● INFORMATION SHOWN:
## begin
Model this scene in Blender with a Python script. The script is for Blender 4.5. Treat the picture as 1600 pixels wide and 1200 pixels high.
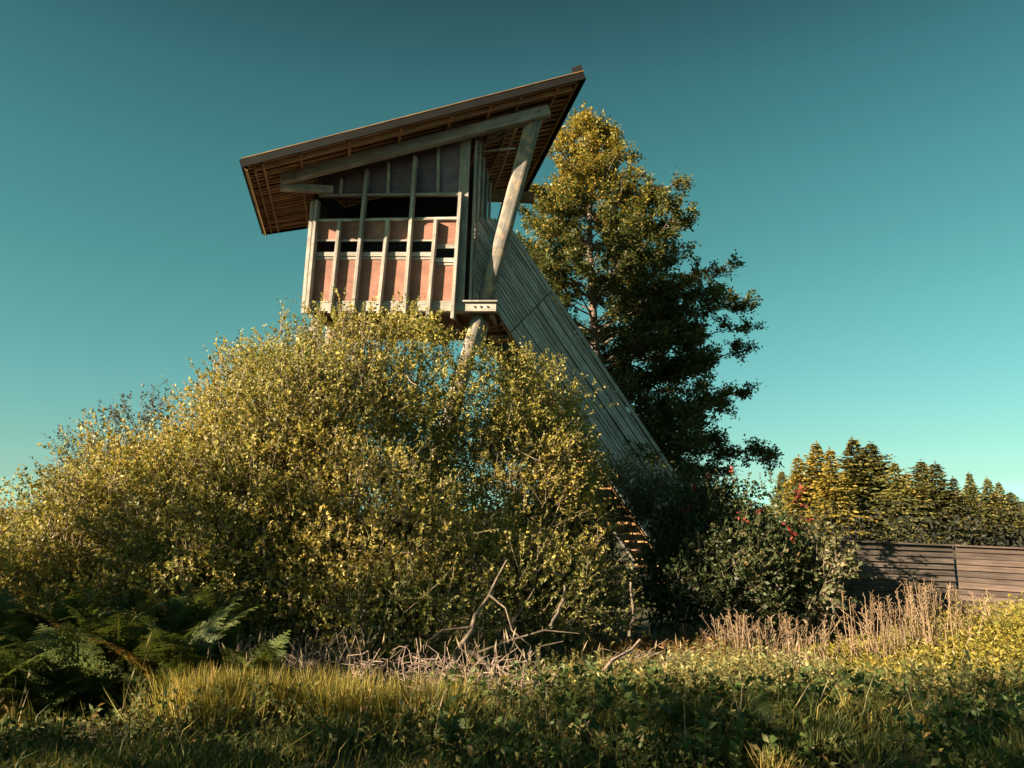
import bpy, math, random
import numpy as np
from mathutils import Vector, Matrix

random.seed(7)
RNG = np.random.default_rng(11)
for o in list(bpy.data.objects):
    bpy.data.objects.remove(o, do_unlink=True)
scene = bpy.context.scene
COL = scene.collection

# ------------------------------------------------------------------ camera
EYE = 2.6
PITCH = math.radians(9.5)
FPX = 1200.0
cam_data = bpy.data.cameras.new('camera')
cam_data.sensor_width = 36.0
cam_data.lens = 36.0 * FPX / 1600.0
cam_data.clip_end = 6000
cam = bpy.data.objects.new('camera', cam_data)
COL.objects.link(cam)
cam.location = (0, 0, EYE)
cam.rotation_euler = (math.pi / 2 + PITCH, 0, 0)
scene.camera = cam

# ------------------------------------------------------------------ sky, sun, exposure
SUN_AZ = math.radians(241.0)      # clockwise from +Y
SUN_EL = math.radians(21.8)
world = bpy.data.worlds.new('World')
scene.world = world
world.use_nodes = True
wn, wl = world.node_tree.nodes, world.node_tree.links
wn.clear()
w_out = wn.new('ShaderNodeOutputWorld')
w_bg = wn.new('ShaderNodeBackground')
w_sky = wn.new('ShaderNodeTexSky')
w_sky.sky_type = 'NISHITA'
w_sky.sun_disc = False
w_sky.sun_elevation = SUN_EL
w_sky.sun_rotation = SUN_AZ
w_sky.air_density = 1.0
w_sky.dust_density = 0.6
w_sky.ozone_density = 1.0
# teal photographic grade of the whole sky, by height above the horizon
w_tc = wn.new('ShaderNodeTexCoord')
w_sep = wn.new('ShaderNodeSeparateXYZ')
w_rmp = wn.new('ShaderNodeValToRGB')
_el = w_rmp.color_ramp.elements
_el[0].position, _el[0].color = 0.0, (0.50, 1.15, 1.35, 1)
_el[1].position, _el[1].color = 0.66, (0.09, 0.185, 0.135, 1)
for _p, _c in ((0.04, (0.33, 0.56, 0.59)), (0.085, (0.305, 0.53, 0.465)), (0.247, (0.265, 0.575, 0.40)), (0.40, (0.23, 0.54, 0.365)), (0.5, (0.195, 0.45, 0.315))):
    _e = _el.new(_p); _e.color = (*_c, 1)
w_mul = wn.new('ShaderNodeMix')
w_mul.data_type = 'RGBA'
w_mul.blend_type = 'MULTIPLY'
w_mul.inputs[0].default_value = 1.0
wl.new(w_tc.outputs['Generated'], w_sep.inputs[0])
wl.new(w_sep.outputs['Z'], w_rmp.inputs[0])
wl.new(w_sky.outputs[0], w_mul.inputs[6])
wl.new(w_rmp.outputs[0], w_mul.inputs[7])
wl.new(w_mul.outputs[2], w_bg.inputs[0])
w_bg.inputs[1].default_value = 0.05
wl.new(w_bg.outputs[0], w_out.inputs[0])

to_sun = Vector((math.sin(SUN_AZ) * math.cos(SUN_EL), math.cos(SUN_AZ) * math.cos(SUN_EL), math.sin(SUN_EL)))
sun_data = bpy.data.lights.new('sun', 'SUN')
sun_data.energy = 4.8
sun_data.angle = math.radians(0.5)
sun_data.color = (1.0, 0.80, 0.56)
sun = bpy.data.objects.new('sun', sun_data)
COL.objects.link(sun)
sun.location = to_sun * 60
sun.rotation_euler = to_sun.to_track_quat('Z', 'Y').to_euler()

scene.view_settings.view_transform = 'Standard'
scene.view_settings.look = 'None'
scene.view_settings.gamma = 1.0
scene.view_settings.exposure = 2.14
scene.view_settings.use_curve_mapping = False
scene.render.engine = 'CYCLES'
scene.cycles.max_bounces = 5
scene.cycles.diffuse_bounces = 2
scene.cycles.glossy_bounces = 2
scene.cycles.transmission_bounces = 3

# ------------------------------------------------------------------ helpers: geometry of the place
cp, sp = math.cos(PITCH), math.sin(PITCH)
def ray(px, py):
    xc, yc = (px - 800) / FPX, (600 - py) / FPX
    return Vector((xc, cp - yc * sp, sp + yc * cp))
def at(px, py, Y):
    d = ray(px, py)
    return Vector((0, 0, EYE)) + d * (Y / d.y)
def on_plane(px, py, P, n):
    d = ray(px, py)
    o = Vector((0, 0, EYE))
    return o + d * ((P - o).dot(n) / d.dot(n))

_nd = np.random.default_rng(3)
_ND = [(_nd.normal(size=3) * f, _nd.uniform(0, 6.28)) for f in (1, 1.3, 1.9, 2.3, 3.1, 3.9, 4.7)]
def noise(P, s=1.0, seed=0.0):
    """smooth pseudo noise, about -1..1"""
    P = np.asarray(P, float) * s + seed * 7.13
    r = 0
    for k, (d, ph) in enumerate(_ND):
        r = r + np.sin(P @ d + ph) / (1 + 0.35 * k)
    return r / 2.2

def gh(x, y):
    t = np.clip((np.asarray(y, float) - 5) / 10, 0, 1)
    s = t * t * (3 - 2 * t)
    x = np.asarray(x, float)
    return 0.95 * (1 - s) + 0.06 * np.sin(x * 0.9 + y * 0.5) * np.sin(y * 0.8 - x * 0.3) + 0.03 * np.sin(x * 2.3 + 1) * np.sin(y * 2.9)

# ------------------------------------------------------------------ helpers: materials
def new_mat(name):
    m = bpy.data.materials.new(name)
    m.use_nodes = True
    nt = m.node_tree
    nt.nodes.clear()
    return m, nt.nodes, nt.links
def ramp(nodes, stops):
    r = nodes.new('ShaderNodeValToRGB')
    el = r.color_ramp.elements
    el[0].position, el[0].color = stops[0][0], (*stops[0][1], 1)
    el[1].position, el[1].color = stops[-1][0], (*stops[-1][1], 1)
    for p, c in stops[1:-1]:
        e = el.new(p)
        e.color = (*c, 1)
    return r

def wood(name, light, dark, rough=0.8, grain=(1.2, 26, 26), vary=0.35, stain=None, bump=0.4):
    """weathered timber: grain runs along local X, each board differs a little"""
    m, N, L = new_mat(name)
    out = N.new('ShaderNodeOutputMaterial')
    b = N.new('ShaderNodeBsdfPrincipled')
    b.inputs['Roughness'].default_value = rough
    b.inputs['Specular IOR Level'].default_value = 0.25
    tc = N.new('ShaderNodeTexCoord')
    oi = N.new('ShaderNodeObjectInfo')
    add = N.new('ShaderNodeVectorMath'); add.operation = 'ADD'
    sc = N.new('ShaderNodeVectorMath'); sc.operation = 'SCALE'; sc.inputs[3].default_value = 37.0
    cmb = N.new('ShaderNodeCombineXYZ')
    for i in range(3):
        L.new(oi.outputs['Random'], cmb.inputs[i])
    L.new(cmb.outputs[0], sc.inputs[0])
    L.new(tc.outputs['Object'], add.inputs[0]); L.new(sc.outputs[0], add.inputs[1])
    mp = N.new('ShaderNodeMapping'); mp.inputs['Scale'].default_value = grain
    L.new(add.outputs[0], mp.inputs[0])
    n1 = N.new('ShaderNodeTexNoise'); n1.inputs['Scale'].default_value = 1.0; n1.inputs['Detail'].default_value = 8
    n1.inputs['Roughness'].default_value = 0.65
    L.new(mp.outputs[0], n1.inputs[0])
    r1 = ramp(N, [(0.3, dark), (0.52, tuple((a + c) / 2 for a, c in zip(light, dark))), (0.7, light)])
    L.new(n1.outputs['Fac'], r1.inputs[0])
    n2 = N.new('ShaderNodeTexNoise'); n2.inputs['Scale'].default_value = 2.2; n2.inputs['Detail'].default_value = 5
    L.new(add.outputs[0], n2.inputs[0])
    r2 = ramp(N, [(0.35, (0.55, 0.55, 0.55)), (0.65, (1, 1, 1))])
    L.new(n2.outputs['Fac'], r2.inputs[0])
    mx = N.new('ShaderNodeMix'); mx.data_type = 'RGBA'; mx.blend_type = 'MULTIPLY'; mx.inputs[0].default_value = 0.8
    L.new(r1.outputs[0], mx.inputs[6]); L.new(r2.outputs[0], mx.inputs[7])
    last = mx.outputs[2]
    if stain:
        n3 = N.new('ShaderNodeTexNoise'); n3.inputs['Scale'].default_value = 5.0; n3.inputs['Detail'].default_value = 6
        L.new(add.outputs[0], n3.inputs[0])
        r3 = ramp(N, [(0.52, (0, 0, 0)), (0.66, (1, 1, 1))])
        L.new(n3.outputs['Fac'], r3.inputs[0])
        m3 = N.new('ShaderNodeMix'); m3.data_type = 'RGBA'
        L.new(r3.outputs[0], m3.inputs[0]); L.new(last, m3.inputs[6]); m3.inputs[7].default_value = (*stain, 1)
        last = m3.outputs[2]
    hsv = N.new('ShaderNodeHueSaturation')
    mr = N.new('ShaderNodeMapRange')
    mr.inputs[3].default_value = 1 - vary; mr.inputs[4].default_value = 1 + vary
    L.new(oi.outputs['Random'], mr.inputs[0]); L.new(mr.outputs[0], hsv.inputs['Value'])
    L.new(last, hsv.inputs['Color'])
    L.new(hsv.outputs[0], b.inputs['Base Color'])
    bp = N.new('ShaderNodeBump'); bp.inputs['Strength'].default_value = bump; bp.inputs['Distance'].default_value = 0.01
    L.new(n1.outputs['Fac'], bp.inputs['Height']); L.new(bp.outputs[0], b.inputs['Normal'])
    L.new(b.outputs[0], out.inputs[0])
    return m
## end
Repeat the listing above up to and including the line with "scene.camera = cam", starting from its first line. Drop any pictures.

Model this scene in Blender with a Python script. The script is for Blender 4.5. Treat the picture as 1600 pixels wide and 1200 pixels high.
import bpy, math, random
import numpy as np
from mathutils import Vector, Matrix

random.seed(7)
RNG = np.random.default_rng(11)
for o in list(bpy.data.objects):
    bpy.data.objects.remove(o, do_unlink=True)
scene = bpy.context.scene
COL = scene.collection

# ------------------------------------------------------------------ camera
EYE = 2.6
PITCH = math.radians(9.5)
FPX = 1200.0
cam_data = bpy.data.cameras.new('camera')
cam_data.sensor_width = 36.0
cam_data.lens = 36.0 * FPX / 1600.0
cam_data.clip_end = 6000
cam = bpy.data.objects.new('camera', cam_data)
COL.objects.link(cam)
cam.location = (0, 0, EYE)
cam.rotation_euler = (math.pi / 2 + PITCH, 0, 0)
scene.camera = cam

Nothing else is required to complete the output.